Pick out the lines below that contain the string "from" and copy them all.

— BEGIN —

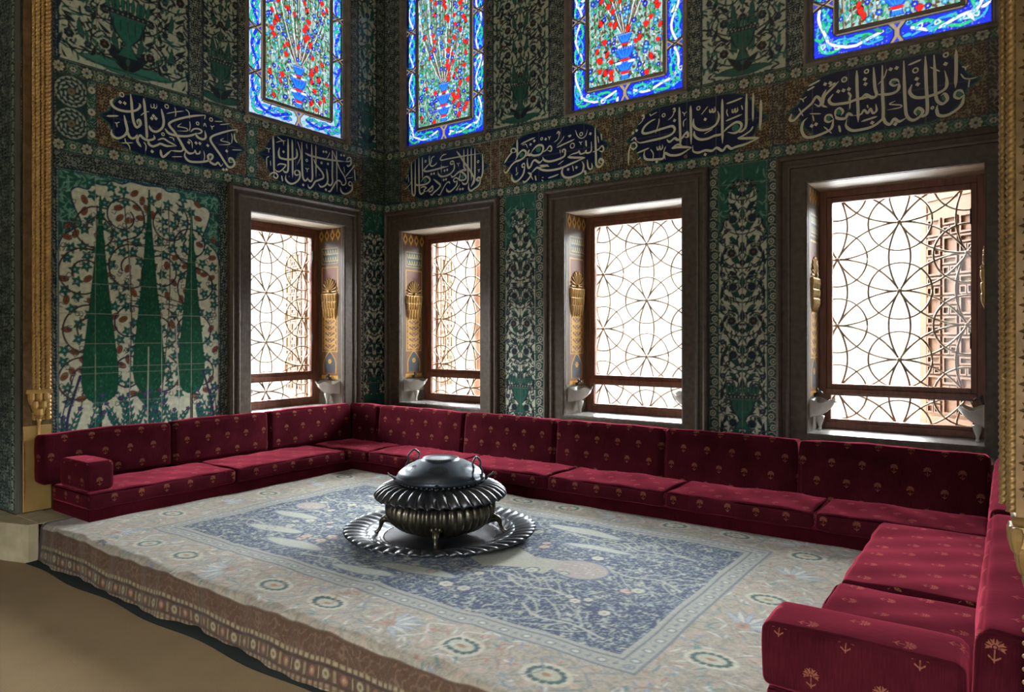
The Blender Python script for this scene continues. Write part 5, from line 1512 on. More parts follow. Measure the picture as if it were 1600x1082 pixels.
# ------------------------------------------------------------------ rug
def rug():
    x0, x1 = .44, 5.90; s0, s1 = -4.14, -1.02
    c = Canvas(x0, x1, s0, s1, 0.0075, (.36, .32, .26))
    rnd = random.Random(8)
    BG = (.305, .27, .215); NB = (.011, .030, .085); CRM = (.36, .37, .31); RS = (.27, .15, .11); TEA = (.06, .14, .14)
    c.swirl(x0, x1, s0, s1, BG, (.235, .22, .185), 34, .40, 2, ink2=(.38, .29, .24))
    c.swirl(x0, x1, s0, s1, None, (.34, .315, .265), 75, .22, 5)
    # scattered border bits
    for i in range(3600):
        x = rnd.uniform(x0, x1); y = rnd.uniform(-3.83, s1)
        if 1.25 < x < 4.9 and -3.42 < y < -1.48: continue
        col = rnd.choice([(.18, .22, .28), (.30, .17, .13), (.44, .44, .40), (.10, .20, .19), (.44, .44, .40), (.24, .26, .26)])
        c.leaf(x, y, rnd.uniform(0, 6.3), rnd.uniform(.03, .09), .014, col, rnd.uniform(-.8, .8))
    def ringm(x, y, r=.065):
        c.ell(x, y, r * 1.75, r * 1.35, 0, (.42, .39, .31)); 
        n = 14
        for i in range(n):
            a = 2 * pi * i / n; c.disk(x + r * 1.15 * cos(a), y + r * .82 * sin(a), r * .24, (.035, .085, .085))
        c.ell(x, y, r * .98, r * .66, 0, (.36, .36, .28)); c.ell(x, y, r * .35, r * .22, 0, (.28, .16, .1))
    def palmette(x, y, a):
        for q in range(-3, 4): c.leaf(x, y, a + q * .38, .17, .030, (.30, .34, .37) if q % 2 else (.44, .44, .40), 0, edge=(.13, .17, .22), ew=.003)
        c.flower(x, y, .035, (.34, .2, .15), (.1, .15, .2), 6)
    xx = 1.15
    k = 0
    while xx < 5.6:
        for yy in (-3.64, -1.27):
            ringm(xx, yy) if k % 3 else palmette(xx, yy, rnd.choice([0.5, 2.4, 4.0]))
        xx += .435; k += 1
    yy = -3.14; k = 0
    while yy < -1.3:
        for xx in (.96, 5.12):
            ringm(xx, yy) if k % 2 == 0 else palmette(xx, yy, 1.2)
        yy += .42; k += 1
    for i in range(26):
        # long S-shaped tendrils in the border
        x = x0 + .3 + i * .21
        for yy in (-3.60, -1.27):
            c.stroke([(x, yy - .12), (x + .08, yy - .02), (x + .02, yy + .07), (x + .12, yy + .13)], .010, rnd.choice([(.16, .20, .22), (.44, .44, .40), (.28, .18, .14)]), 4)
    # guard stripes
    g0, g1, h0, h1 = 1.24, 4.92, -3.44, -1.465
    c.rect(g0, g1, h0, h1, (.28, .28, .25))
    c.frame(g0, g1, h0, h1, .012, (.10, .12, .16)); c.frame(g0 + .095, g1 - .095, h0 + .095, h1 - .095, .012, (.10, .12, .16))
    def chain(xa, ya, xb, yb):
        L = sqrt((xb - xa) ** 2 + (yb - ya) ** 2); n = int(L / .062)
        for i in range(n + 1):
            t = i / n; x = xa + (xb - xa) * t; y = ya + (yb - ya) * t
            if i % 2: c.ell(x, y, .026, .022, 0, (.12, .14, .17)); c.ell(x, y, .016, .013, 0, (.42, .42, .38))
            else: c.disk(x, y, .012, (.15, .17, .2)); c.disk(x, y + .02, .007, (.2, .22, .24))
    e = .052
    chain(g0 + e, h0 + e, g1 - e, h0 + e); chain(g0 + e, h1 - e, g1 - e, h1 - e); chain(g0 + e, h0 + e, g0 + e, h1 - e); chain(g1 - e, h0 + e, g1 - e, h1 - e)
    a0, a1, b0, b1 = g0 + .135, g1 - .135, h0 + .135, h1 - .135
    c.rect(a0, a1, b0, b1, NB)
    c.clip = (a0, a1, b0, b1)
    c.swirl(a0, a1, b0, b1, None, (.15, .20, .23), 78, .26, 4)
    c.swirl(a0, a1, b0, b1, None, (.30, .33, .29), 118, .17, 9)
    for i in range(5200):
        x = rnd.uniform(a0, a1); y = rnd.uniform(b0, b1)
        c.leaf(x, y, rnd.uniform(0, 6.3), rnd.uniform(.025, .055), rnd.uniform(.009, .016), rnd.choice([CRM, CRM, (.24, .29, .31), (.30, .32, .24), NB, NB, NB]), rnd.uniform(-.7, .7))
    PALE = (.32, .335, .28)
    def tree(x, y, m, mm):
        c.stroke([(x, y), (x + m * .18, y + mm * .05), (x + m * .36, y + mm * .02), (x + m * .52, y + mm * .12)], .015, PALE, 5)
        for i in range(7):
            t = .15 + .12 * i
            px = x + m * .52 * t; py = y + mm * .06
            c.stroke([(px, py), (px + m * .08, py + mm * (.10 if i % 2 else -.09)), (px + m * .19, py + mm * (.17 if i % 2 else -.14))], .008, PALE, 4)
    for (x, y, m, mm) in ((1.50, -2.95, 1, 1), (1.45, -2.1, 1, -1), (4.35, -2.9, -1, 1), (4.60, -1.95, -1, 1), (3.7, -1.85, 1, -1), (4.65, -3.2, -1, 1), (2.6, -3.2, 1, 1), (2.9, -1.8, 1, 1), (4.2, -2.35, 1, -1), (2.0, -2.5, -1, 1), (3.6, -2.8, 1, 1)):
        tree(x, y, m, mm)
    for (x, y, a, b, r) in ((1.95, -2.95, .24, .055, .15), (1.75, -2.62, .22, .05, .1), (2.35, -3.10, .25, .055, .05), (2.25, -2.15, .30, .06, .0), (2.0, -1.85, .28, .05, .1), (3.35, -3.02, .26, .055, .15), (3.1, -3.2, .22, .045, .1), (3.75, -1.78, .28, .055, 0.0), (4.0, -2.05, .22, .04, .1)):
        c.ell(x, y, a + .012, b + .012, r, (.10, .13, .20)); c.ell(x, y, a, b, r, (.32, .34, .29))
    for (x, y, a, b) in ((4.11, -2.47, .17, .14), (2.65, -2.5, .30, .18), (1.62, -2.38, .13, .10)):
        c.ell(x, y, a + .014, b + .014, 0, (.08, .11, .2)); c.ell(x, y, a, b, 0, (.29, .255, .23))
        for i in range(26): c.leaf(x + rnd.uniform(-a * .7, a * .7), y + rnd.uniform(-b * .7, b * .7), rnd.uniform(0, 6), .03, .010, rnd.choice([(.28, .2, .18), (.42, .42, .38)]), .3)
    # central pale vase between the blossoms
    c.poly([(3.45, -2.65), (3.60, -2.72), (3.80, -2.62), (3.98, -2.66), (3.98, -2.40), (3.80, -2.44), (3.60, -2.33), (3.45, -2.42)], (.30, .30, .25))
    for i in range(40):
        x, y = rnd.choice([(2.2, -2.8), (3.4, -2.9), (3.9, -2.2), (2.4, -2.0), (4.2, -2.75), (1.9, -2.2), (3.3, -2.1)])
        x += rnd.uniform(-.35, .35); y += rnd.uniform(-.2, .2)
        r = rnd.uniform(.024, .042)
        c.flower(x, y, r, rnd.choice([CRM, (.42, .40, .33), (.40, .30, .24)]), (.25, .2, .2), 6, edge=NB)
    c.clip = None
    # hanging border in front (s < -3.86)
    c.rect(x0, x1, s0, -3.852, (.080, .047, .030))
    yt = -3.87
    c.swirl(x0, x1, -3.96, yt, (.085, .048, .030), (.13, .085, .055), 60, .3, 4)
    for i in range(150):
        x = x0 + .018 + i * .037
        c.rect(x - .012, x + .012, -3.985, -3.966, (.25, .21, .125)); c.rect(x - .010, x + .010, -4.118, -4.100, (.25, .21, .125)); c.rect(x - .010, x + .010, -4.094, -4.078, (.20, .155, .095))
    c.rect(x0, x1, -4.000, -3.992, (.03, .025, .025)); c.rect(x0, x1, -4.072, -4.066, (.03, .025, .025))
    for i in range(58):
        x = x0 + .05 + i * .094
        col = (.27, .24, .14) if i % 2 else (.20, .10, .06)
        c.ell(x, -4.033, .024, .027, 0, (.05, .04, .04)); c.ell(x, -4.033, .020, .023, 0, col)
        c.flower(x, -4.033, .010, (.12, .07, .04) if i % 2 else (.27, .23, .14), (.2, .1, .06), 5)
        for m in (-1, 1): c.rect(x + .047 - .003, x + .047 + .003, -4.058, -4.008, (.24, .19, .11))
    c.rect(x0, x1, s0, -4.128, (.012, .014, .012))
    c.rect(x0, x0 + .03, s0, s1, (.03, .03, .03))
    # drape
    yE, R = -3.80, .045
    def fn(X, S):
        edge = yE + .010 * np.sin(X * 5.1) + .007 * np.sin(X * 13.3 + 1) + .005 * np.sin(X * 31)
        d = edge - S                       # distance past the start of the bend
        a = np.clip(d / R, 0, pi / 2)
        Y = np.where(d <= 0, S, edge - R * np.sin(a))
        Z = np.where(d <= 0, 0.0, -R * (1 - np.cos(a)))
        Z = Z - np.where(d > R * pi / 2, d - R * pi / 2, 0)
        hang = np.clip(-Z / .28, 0, 1)
        Y = Y - hang * (.018 * np.sin(X * 4.2 + .5) + .010 * np.sin(X * 9.7) + .020)
        lift = .0035 * np.sin(X * 7 + S * 3) + .0025 * np.sin(X * 3.1 - S * 9) + .002 * np.sin(X * 17 + S * 11)
        lift = lift + .012 * np.exp(-((X - 3.3) / .16) ** 2) * np.exp(-((S + 3.78) / .10) ** 2) + .010 * np.exp(-((X - 1.0) / .2) ** 2) * np.exp(-((S + 3.7) / .15) ** 2)
        # creases running in from the edge
        for cx, ang, L in ((2.35, .5, .5), (3.15, -.4, .55), (4.2, .3, .4), (5.0, -.6, .6), (1.3, .2, .35)):
            u = (X - cx) + (S + 3.8) * ang
            lift = lift + .015 * np.exp(-(u / .05) ** 2) * np.exp(-np.clip((S + 3.8) / L, 0, 9) ** 2) * (d <= 0)
        Z = np.where(d <= 0, Z + lift, Z + lift * np.cos(a) * (d < R * pi / 2)) + .004
        Z = np.maximum(Z, -.262)
        return X, Y, Z
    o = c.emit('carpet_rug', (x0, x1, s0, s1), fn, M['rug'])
    o.data.polygons.foreach_set('use_smooth', [True] * len(o.data.polygons))
    tag(o, 'large faded navy and beige patterned rug covering the platform and hanging over its step', 'rug')
    mb = MB()
    n = 80
    P = np.array([[(x0 - .035 + (x1 - x0 + .1) * i / n, -3.80 - y + (.014 * sin(i * .45) if y > .1 else 0), z) for i in range(n + 1)] for y, z in ((.0, -.03), (.004, -.24), (.05, -.268), (.115, -.273), (.112, -.279), (.0, -.279))])
    mb.grid(P)
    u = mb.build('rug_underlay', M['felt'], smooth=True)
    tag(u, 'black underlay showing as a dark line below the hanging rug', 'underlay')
rug()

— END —

_Result_:
The Blender Python script for this scene continues. Write part 5, from line 1512 on. More parts follow. Measure the picture as if it were 1600x1082 pixels.
        # creases running in from the edge